Periodicity is such a fun topic to debate.

I enjoy your enthusiasm. :)

Eric said...

The mechanization and attrition are why it has a quality of being one of the early wars of the 20th Century, along with the fact that it is a crucial point in the rise of the 20th Century powers--unified Germany, Japan, the United States and Russia--and the decline of the 19th's--including Britain, France and (managing to sit in both columns thanks to that revolution!) Russia. That isn't to say that Britain and France wouldn't continue to play crucial roles as world powers over the course of the next 31-40 years, but WWI is the obvious high water mark of the decline of the remaining colonial powers that would be finalized in 1945 (or 1954, if you want to use the French withdrawal from Indochina as a marker; '54 is my own preference, though there are other dates one could reasonably propose).

The failure of the 19th Century Great Game of diplomacy, espionage and a cold war of military brinksmanship and escalation is part of the reason I'd call it the last 19th Century war, along with the fact that early tactics attempted (poorly and with much bloodshed) to adapt 19th Century tactics and objectives to a wholly different game: massing forces and measuring strategic goals in miles were very Napoleonic and not suited for a future when weapons of mass destruction (in the generalized sense: not merely nonconventional weapons like gas but the first deployment of Maxims and other fully automatic weapons for a purpose other than mowing down uppity natives in the colonies) made casualties and attrition the markers of strategic success--could the enemy be forced to surrender, regardless of whether troops had advanced or merely pulverized the enemy from a distance?

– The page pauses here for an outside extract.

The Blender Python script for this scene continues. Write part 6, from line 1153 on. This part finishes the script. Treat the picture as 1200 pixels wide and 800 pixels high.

The asterisk to that last paragraph being, of course, that the Americans had already learned how to fight a trenched war of attrition/total war by the middle of the American Civil War. Europeans, perhaps, weren't paying attention to internecine squabbles in the boonies.

I think the point is important because I don't think it's sufficient to place the Great War in one century or the other: in my view what created the conflict and led to the massive loss of life and contributed to the cultural shocks and changes to the world order was that the War unhappily straddled the past and future, terminating the old order and unveiling the new. I wouldn't and couldn't say the War was the "last war of the 19th" without emphasizing that it was (at least) the third significant war of the 20th (the other two I am counting are the Spanish-American (yes, technically a 19th Century war) and Russo-Japanese, for essentially the same reason: they were harbingers of what WWI wrote in large letters for everyone: that the Great Powers of the previous three centuries were on their way out and these peripheral, obscure states were on their way in, that the dominance of Europe was being replaced by a redistribution of power to the New World and Far East).

Or that's my layman's take, anyway. :)

David said...

A layman’s take is as good as a professional’s when you support it with that kind of evidence. :)

I would agree with you that WWI marks a hinge point between centuries – I will have to consider your “harbinger” argument further. It’s a great way to tie up some things that otherwise flap loose. I would probably go further and argue that WWI marks the true beginning of the 20th century, though you can push that back to the breakdown of 19th-century certainties exemplified by Freud and Einstein, too. In either event, it definitely divides time into a Before and an After. It is the end result of the breakdown of a lot of things in the 19th century, and nothing that happens in the 20th century makes sense without being put into its context.

Some events are rocks in the river – you put them in, you take them out, the river flows on regardless. Other events are dams – they change the way the river flows. Arguing over which category to put something in is always fun, but you can’t dispute that WWI was a dam.